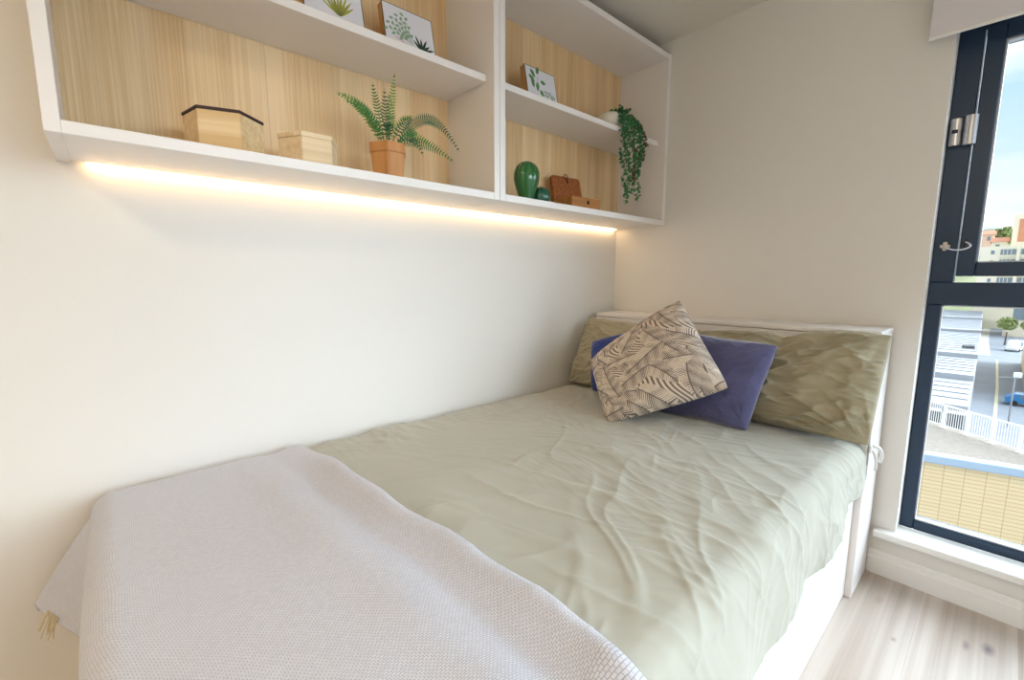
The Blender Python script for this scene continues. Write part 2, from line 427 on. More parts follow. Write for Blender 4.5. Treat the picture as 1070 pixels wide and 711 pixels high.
# bracket and clip on the headboard side
clip = obj('bracket', B(HX1-.0005, HX1+.004, -.262, -.246, .47, .66, bev=.001, seg=1), mat('grey_bracket', (168, 166, 164), .4, metal=.3), bed)
bm = bmesh.new(); box(bm, HX1+.003, HX1+.012, -.268, -.232, .575, .605, bev=.004)
tube(bm, bez((HX1+.008, -.25, .60), (HX1+.045, -.22, .60), (HX1+.03, -.20, .53), 8), .006, 8)
tube(bm, bez((HX1+.008, -.25, .585), (HX1+.03, -.25, .57), (HX1+.02, -.21, .50), 8), .005, 8)
obj('strap_clip', bm, mat('white_strap', (232, 230, 230), .5), clip, smooth=True)

mt = obj('mattress', B(.02, 1.232, -2.25, HY-.006, .362, .585, bev=.04, seg=4), mat('mattress_ticking', (236, 234, 228), .8))
for p_ in mt.data.polygons: p_.use_smooth = True
tag(mt, 'white mattress hidden under the green duvet on the bed base', 'mattress')

# ---- cloth section over the bed: arc length s across the bed -> x, z, normal
RR = .060; XE = 1.240
def section(s, ztop):
    """s: 0 at the wall. returns x, z, nx, nz"""
    s1 = XE-.01; arc = RR*PI/2
    a = np.clip((s-s1)/RR, 0, PI/2)
    x = np.where(s < s1, .01+s, XE+RR*np.sin(a)*1.0)
    z = np.where(s < s1, ztop, ztop-RR*(1-np.cos(a)))
    ex = np.clip(s-s1-arc, 0, None)
    z = z-ex; x = x+ex*.015
    return x, z, np.sin(a), np.cos(a), ex
def bedz(x, y):
    """undulating resting height of the duvet top"""
    z = .628+.020*np.sin(np.clip(x/1.26, 0, 1)*PI)**.7
    z = z-.045*np.exp(-(x/.028)**2)
    z = z+.014*(fbm(x*2.6+3, y*2.6, 2, 5)-.5)
    z = z-.02*sm(-.5, -.27, y)
    return z
def crease(x, y):
    wx = x+.07*(fbm(x*3, y*3, 2, 21)-.5)*2; wy = y+.07*(fbm(x*3+9, y*3+4, 2, 31)-.5)*2
    def dirn(deg, fl, fa, seed, amp, p=2.2):
        c, q = math.cos(math.radians(deg)), math.sin(math.radians(deg))
        a = (wx*c+wy*q)*fl; b = (-wx*q+wy*c)*fa
        mask = sm(.42, .62, vn(x*2.6+seed, y*2.6+seed*.7, seed+200))
        return ridge(a, b+.35*vn(a*1.3, b*.4, seed+300), seed, p)*amp*mask
    d = dirn(-22, 1.5, 9, 41, .0085, 1.6)+dirn(14, 1.7, 12, 47, .0065)+dirn(-48, 1.8, 11, 53, .0060)
    d = d+dirn(70, 1.6, 10, 59, .0055)+dirn(-80, 2.0, 16, 67, .0040)+dirn(35, 2.4, 20, 71, .0032)+dirn(-10, 2.6, 24, 83, .0028)
    dx, dy = wx-.62, wy+1.05; r = np.hypot(dx, dy)+1e-4; th = np.arctan2(dy, dx)
    d = d+.0060*ridge(th*3.8+7, r*1.1, 91, 1.8)*np.exp(-(r/.55)**2)*sm(.02, .18, r)
    d = d+.012*(fbm(x*4, y*4, 3, 97)-.5)
    return d*.72*(.14+.86*sm(-1.84, -1.72, y))-.003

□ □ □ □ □

Problem details> Transcribe each line above verbatim, with the pictures left out.

Full answer>
The Blender Python script for this scene continues. Write part 2, from line 427 on. More parts follow. Write for Blender 4.5. Treat the picture as 1070 pixels wide and 711 pixels high.
# bracket and clip on the headboard side
clip = obj('bracket', B(HX1-.0005, HX1+.004, -.262, -.246, .47, .66, bev=.001, seg=1), mat('grey_bracket', (168, 166, 164), .4, metal=.3), bed)
bm = bmesh.new(); box(bm, HX1+.003, HX1+.012, -.268, -.232, .575, .605, bev=.004)
tube(bm, bez((HX1+.008, -.25, .60), (HX1+.045, -.22, .60), (HX1+.03, -.20, .53), 8), .006, 8)
tube(bm, bez((HX1+.008, -.25, .585), (HX1+.03, -.25, .57), (HX1+.02, -.21, .50), 8), .005, 8)
obj('strap_clip', bm, mat('white_strap', (232, 230, 230), .5), clip, smooth=True)

mt = obj('mattress', B(.02, 1.232, -2.25, HY-.006, .362, .585, bev=.04, seg=4), mat('mattress_ticking', (236, 234, 228), .8))
for p_ in mt.data.polygons: p_.use_smooth = True
tag(mt, 'white mattress hidden under the green duvet on the bed base', 'mattress')

# ---- cloth section over the bed: arc length s across the bed -> x, z, normal
RR = .060; XE = 1.240
def section(s, ztop):
    """s: 0 at the wall. returns x, z, nx, nz"""
    s1 = XE-.01; arc = RR*PI/2
    a = np.clip((s-s1)/RR, 0, PI/2)
    x = np.where(s < s1, .01+s, XE+RR*np.sin(a)*1.0)
    z = np.where(s < s1, ztop, ztop-RR*(1-np.cos(a)))
    ex = np.clip(s-s1-arc, 0, None)
    z = z-ex; x = x+ex*.015
    return x, z, np.sin(a), np.cos(a), ex
def bedz(x, y):
    """undulating resting height of the duvet top"""
    z = .628+.020*np.sin(np.clip(x/1.26, 0, 1)*PI)**.7
    z = z-.045*np.exp(-(x/.028)**2)
    z = z+.014*(fbm(x*2.6+3, y*2.6, 2, 5)-.5)
    z = z-.02*sm(-.5, -.27, y)
    return z
def crease(x, y):
    wx = x+.07*(fbm(x*3, y*3, 2, 21)-.5)*2; wy = y+.07*(fbm(x*3+9, y*3+4, 2, 31)-.5)*2
    def dirn(deg, fl, fa, seed, amp, p=2.2):
        c, q = math.cos(math.radians(deg)), math.sin(math.radians(deg))
        a = (wx*c+wy*q)*fl; b = (-wx*q+wy*c)*fa
        mask = sm(.42, .62, vn(x*2.6+seed, y*2.6+seed*.7, seed+200))
        return ridge(a, b+.35*vn(a*1.3, b*.4, seed+300), seed, p)*amp*mask
    d = dirn(-22, 1.5, 9, 41, .0085, 1.6)+dirn(14, 1.7, 12, 47, .0065)+dirn(-48, 1.8, 11, 53, .0060)
    d = d+dirn(70, 1.6, 10, 59, .0055)+dirn(-80, 2.0, 16, 67, .0040)+dirn(35, 2.4, 20, 71, .0032)+dirn(-10, 2.6, 24, 83, .0028)
    dx, dy = wx-.62, wy+1.05; r = np.hypot(dx, dy)+1e-4; th = np.arctan2(dy, dx)
    d = d+.0060*ridge(th*3.8+7, r*1.1, 91, 1.8)*np.exp(-(r/.55)**2)*sm(.02, .18, r)
    d = d+.012*(fbm(x*4, y*4, 3, 97)-.5)
    return d*.72*(.14+.86*sm(-1.84, -1.72, y))-.003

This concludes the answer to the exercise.